** Begin DATASET EXTRACT **

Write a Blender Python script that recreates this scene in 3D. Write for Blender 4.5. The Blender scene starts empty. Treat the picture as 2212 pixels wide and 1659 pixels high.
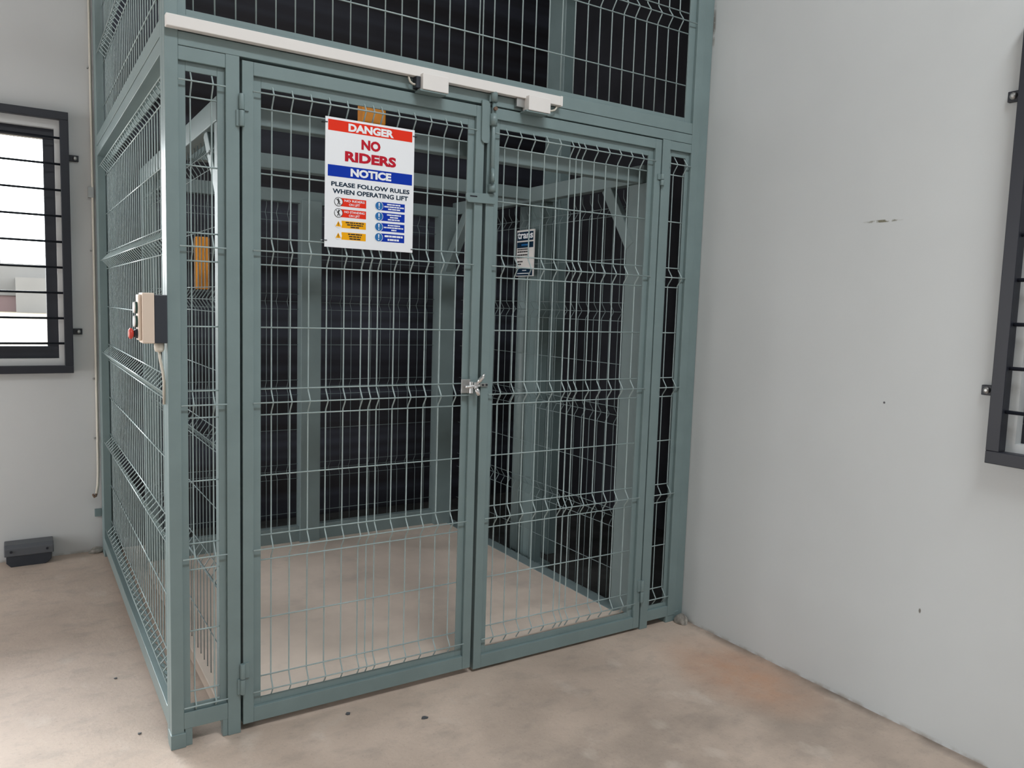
import bpy, bmesh, math, random
from mathutils import Vector, Matrix
random.seed(4)
S = bpy.context.scene
C = S.collection

# ------------------------------------------------------------------ camera
CAMF, CAMYAW, CAMPIT, CAMROL = 1683.65, 0.57015, -0.09651, 0.03163
CAMPOS = Vector((-0.38882, -2.53178, 1.42535))
fw = Vector((math.sin(CAMYAW)*math.cos(CAMPIT), math.cos(CAMYAW)*math.cos(CAMPIT), math.sin(CAMPIT)))
r0 = Vector((math.cos(CAMYAW), -math.sin(CAMYAW), 0)); u0 = r0.cross(fw)
rr = r0*math.cos(CAMROL) + u0*math.sin(CAMROL); uu = -r0*math.sin(CAMROL) + u0*math.cos(CAMROL)
cd = bpy.data.cameras.new('camera'); cam = bpy.data.objects.new('camera', cd); C.objects.link(cam)
cd.sensor_fit = 'HORIZONTAL'; cd.sensor_width = 36; cd.lens = CAMF/2212*36; cd.clip_start = .02; cd.clip_end = 200
M = Matrix((rr, uu, -fw)).transposed().to_4x4(); M.translation = CAMPOS; cam.matrix_world = M
S.camera = cam

# ------------------------------------------------------------------ light
S.view_settings.view_transform = 'Standard'; S.view_settings.look = 'None'
S.view_settings.gamma = 1; S.view_settings.exposure = 0.0
W = bpy.data.worlds.new('world'); S.world = W; W.use_nodes = True
bg = W.node_tree.nodes['Background']; bg.inputs[0].default_value = (.97, .98, 1.0, 1)
# hazy sky, brightest towards a veiled sun behind the left back corner
wn = W.node_tree.nodes; wl = W.node_tree.links
SKY_BASE, SKY_GLOW = 5.4, 34.0
tcw = wn.new('ShaderNodeTexCoord'); dt = wn.new('ShaderNodeVectorMath'); dt.operation = 'DOT_PRODUCT'
dt.inputs[1].default_value = Vector((-.24, .78, .70)).normalized(); wl.new(tcw.outputs['Generated'], dt.inputs[0])
mx = wn.new('ShaderNodeMath'); mx.operation = 'MAXIMUM'; mx.inputs[1].default_value = 0; wl.new(dt.outputs['Value'], mx.inputs[0])
pw = wn.new('ShaderNodeMath'); pw.operation = 'POWER'; pw.inputs[1].default_value = 7; wl.new(mx.outputs[0], pw.inputs[0])
ma = wn.new('ShaderNodeMath'); ma.operation = 'MULTIPLY_ADD'; ma.inputs[1].default_value = SKY_GLOW; ma.inputs[2].default_value = SKY_BASE
wl.new(pw.outputs[0], ma.inputs[0]); wl.new(ma.outputs[0], bg.inputs[1])

def area(name, loc, sx, sy, power, direction, col=(1, 1, 1), portal=False):
    d = bpy.data.lights.new(name, 'AREA'); d.shape = 'RECTANGLE'; d.size = sx; d.size_y = sy; d.energy = power; d.color = col
    if portal: d.cycles.is_portal = True
    o = bpy.data.objects.new(name, d); C.objects.link(o); o.location = loc
    o.rotation_euler = Vector(direction).to_track_quat('-Z', 'Y').to_euler(); return o
area('back_window_portal', (-1.09, 2.44, 1.68), 1.84, 1.22, 1, (0, -1, 0), portal=True)
area('shutter_door_portal', (-4.02, .95, 1.4), 2.3, 2.8, 1, (1, 0, 0), portal=True)
area('right_window_portal', (2.36, -2.25, 1.68), 1.8, 1.3, 1, (-1, 0, 0), portal=True)
area('ceiling_light', (.7, -3.0, 4.85), 1.8, .6, 135, (0, 0.0, -1), (.93, .97, 1))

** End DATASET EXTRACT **

→ AIM
Using the material above, return every line exactly as it appears, minus the pictures.

→ TASK OUTPUT
Write a Blender Python script that recreates this scene in 3D. Write for Blender 4.5. The Blender scene starts empty. Treat the picture as 2212 pixels wide and 1659 pixels high.
import bpy, bmesh, math, random
from mathutils import Vector, Matrix
random.seed(4)
S = bpy.context.scene
C = S.collection

# ------------------------------------------------------------------ camera
CAMF, CAMYAW, CAMPIT, CAMROL = 1683.65, 0.57015, -0.09651, 0.03163
CAMPOS = Vector((-0.38882, -2.53178, 1.42535))
fw = Vector((math.sin(CAMYAW)*math.cos(CAMPIT), math.cos(CAMYAW)*math.cos(CAMPIT), math.sin(CAMPIT)))
r0 = Vector((math.cos(CAMYAW), -math.sin(CAMYAW), 0)); u0 = r0.cross(fw)
rr = r0*math.cos(CAMROL) + u0*math.sin(CAMROL); uu = -r0*math.sin(CAMROL) + u0*math.cos(CAMROL)
cd = bpy.data.cameras.new('camera'); cam = bpy.data.objects.new('camera', cd); C.objects.link(cam)
cd.sensor_fit = 'HORIZONTAL'; cd.sensor_width = 36; cd.lens = CAMF/2212*36; cd.clip_start = .02; cd.clip_end = 200
M = Matrix((rr, uu, -fw)).transposed().to_4x4(); M.translation = CAMPOS; cam.matrix_world = M
S.camera = cam

# ------------------------------------------------------------------ light
S.view_settings.view_transform = 'Standard'; S.view_settings.look = 'None'
S.view_settings.gamma = 1; S.view_settings.exposure = 0.0
W = bpy.data.worlds.new('world'); S.world = W; W.use_nodes = True
bg = W.node_tree.nodes['Background']; bg.inputs[0].default_value = (.97, .98, 1.0, 1)
# hazy sky, brightest towards a veiled sun behind the left back corner
wn = W.node_tree.nodes; wl = W.node_tree.links
SKY_BASE, SKY_GLOW = 5.4, 34.0
tcw = wn.new('ShaderNodeTexCoord'); dt = wn.new('ShaderNodeVectorMath'); dt.operation = 'DOT_PRODUCT'
dt.inputs[1].default_value = Vector((-.24, .78, .70)).normalized(); wl.new(tcw.outputs['Generated'], dt.inputs[0])
mx = wn.new('ShaderNodeMath'); mx.operation = 'MAXIMUM'; mx.inputs[1].default_value = 0; wl.new(dt.outputs['Value'], mx.inputs[0])
pw = wn.new('ShaderNodeMath'); pw.operation = 'POWER'; pw.inputs[1].default_value = 7; wl.new(mx.outputs[0], pw.inputs[0])
ma = wn.new('ShaderNodeMath'); ma.operation = 'MULTIPLY_ADD'; ma.inputs[1].default_value = SKY_GLOW; ma.inputs[2].default_value = SKY_BASE
wl.new(pw.outputs[0], ma.inputs[0]); wl.new(ma.outputs[0], bg.inputs[1])

def area(name, loc, sx, sy, power, direction, col=(1, 1, 1), portal=False):
    d = bpy.data.lights.new(name, 'AREA'); d.shape = 'RECTANGLE'; d.size = sx; d.size_y = sy; d.energy = power; d.color = col
    if portal: d.cycles.is_portal = True
    o = bpy.data.objects.new(name, d); C.objects.link(o); o.location = loc
    o.rotation_euler = Vector(direction).to_track_quat('-Z', 'Y').to_euler(); return o
area('back_window_portal', (-1.09, 2.44, 1.68), 1.84, 1.22, 1, (0, -1, 0), portal=True)
area('shutter_door_portal', (-4.02, .95, 1.4), 2.3, 2.8, 1, (1, 0, 0), portal=True)
area('right_window_portal', (2.36, -2.25, 1.68), 1.8, 1.3, 1, (-1, 0, 0), portal=True)
area('ceiling_light', (.7, -3.0, 4.85), 1.8, .6, 135, (0, 0.0, -1), (.93, .97, 1))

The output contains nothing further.